Tajukflores.com – Fenomena memprihatinkan terjadi di Ende, Flores, NTT, di mana oknum penyidik dari Kepolisian dan Kejaksaan diduga melakukan tebang pilih dalam penanganan kasus korupsi. Hal ini diungkapkan oleh Koordinator TPDI & Pergerakan Advokat Nusantara (Perekat Nusantara), Petrus Selestinus.

Petrus mengungkapkan bahwa model tebang pilih ini sudah menjadi tren dan sangat populer di Ende selama 15 tahun terakhir.

Mirisnya, beberapa kasus korupsi bahkan berulang tahun dan diwariskan dari satu Kapolres atau Kajari ke penerusnya tanpa ada penyelesaian yang jelas.

“Terjadi kolaborasi antara penjahat dan penguasa dari atas sampai ke bawah,” tegas Petrus dalam keterangan persnya, Jumat (17/5).

Ia menduga oknum penyidik melakukan kolaborasi dengan pelaku korupsi dan pejabat untuk meloloskan pelaku sesungguhnya atau mendapatkan keuntungan pribadi.
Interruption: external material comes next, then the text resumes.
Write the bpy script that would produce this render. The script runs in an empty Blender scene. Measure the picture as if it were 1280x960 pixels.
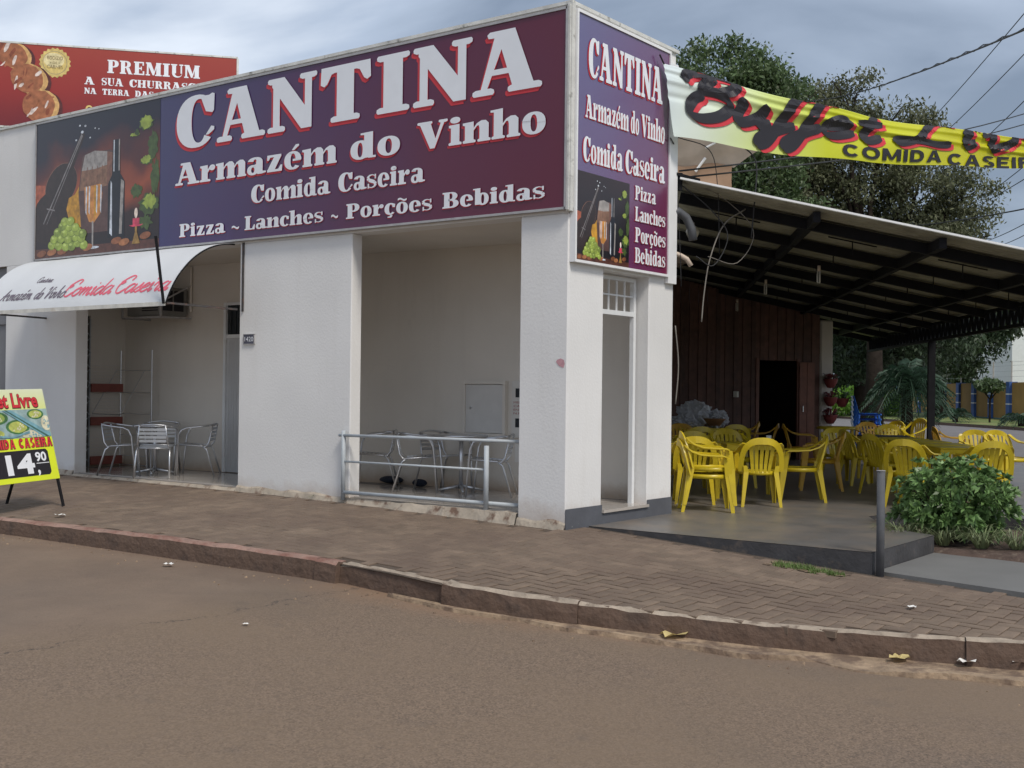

Budaya “ATM” ini sudah menjadi sistem dan sumber penghasilan sampingan bagi oknum penyidik.

Kasus Korupsi Mangkrak dan Promosi Jabatan yang Aneh

Petrus mencontohkan beberapa kasus korupsi yang mangkrak di Ende, seperti kasus PDAM Ende yang melibatkan separuh anggota DPRD Ende sejak 2008 dan kasus korupsi proyek Bencana Banjir dan Tanah Longsor TA 2016.

Ironisnya, meski minim prestasi dalam penegakan hukum, terutama dalam penindakan Tindak Pidana Korupsi, oknum Kapolres dan Kajari di Ende justru mendapatkan promosi jabatan ke daerah lain.

“Anehnya, meskipun Kapolres atau Kajari nol prestasi dalam penegakan hukum terutama dalam penindakan Tindak Pidana Korupsi, namun mereka selalu dipromosikan pada jabatan lain yang lebih tinggi,” ungkap Petrus.